Пришел ноябрь. Царю подали безыменное письмо. Началось страшное дело Монс и его сестры Балк.
Мы обойдем это дело: мы уже знаем, что чуть ли не оно подкосило последнюю силу пятидесятишестилетнего колосса.
27-го января 1725 года, в четвертом часу пополуночи, Екатерина овдовела: вместо Петра Великого, всю жизнь не знавшего устали, во дворце лежал посинелый труп.
Дворец точно замер на несколько мгновений. Но труп не вставал – не просыпался.
«И тотчас вопль, которые ни были, подняли: сама государыня от сердца глубоко вздохнула чуть жива, и когда б не поддержана была, упала бы; тогда же и все комнаты плачевной голос издали, и весь дом будто ревет казался, и никого не было, кто бы от плача мог удержаться», говорит Феофан Прокопович.
Плакал, говорят, весь Петербург. Во всех полках не было ни одного человека, который бы не плакал об угаснувшей силе – о солдатском отце.
Плакала и императрица, занявшая осиротелый трон своего великого покойника.
Осиротелые птенцы этого действительно небывалого в мире «чернорабочего царя» – князь Меншиков, Бутурлин, Ягужинский, Девиер, Макаров и Нарышкин – тесно сомкнулись вокруг державной вдовы.
В первые дни императрица совсем не выходит из своих покоев: она появляется только у гроба своего супруга.
Совершила она и похороны Петра: Петербург, по словам современников, казался осиротелым, скорбным.
«Но да отыдет скорбь лютая, – возглашал тот же Феофан у гроба покойника: – Петр, в своем в вечная отшествии, не оставил россиян сирых.

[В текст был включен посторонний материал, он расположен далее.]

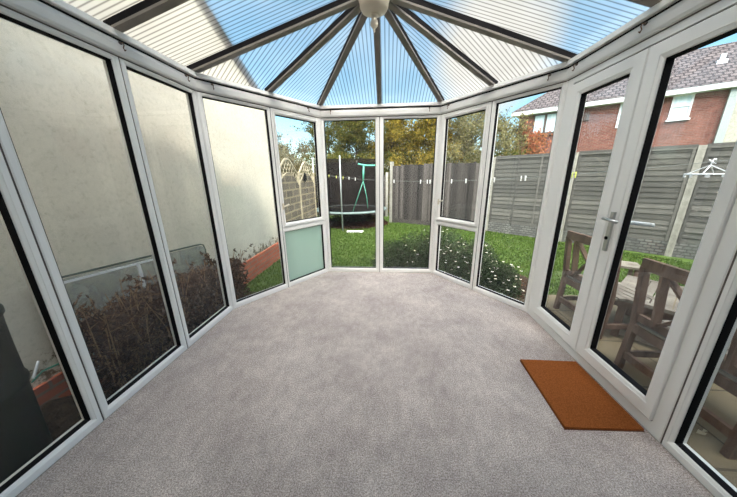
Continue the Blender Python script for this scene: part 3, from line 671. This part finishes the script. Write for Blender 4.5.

Како бо весьма осиротелых нас наречем, когда державное его наследие видим, прямого по нем помощника в жизни и подоборавного владетеля по смерти его в тебе, милостивейшая и само державнейшая государыня наша, великая героиня и манархиня и матерь всероссийская? Мир весь свидетель есть, что женская плоть не мешает тебе быти подобной Петру Великому».
Иностранные дворы спешили поздравить императрицу с восшествием на престол. Особенно поздравление персидского шаха было оригинально, если верить запискам княгини Дашковой.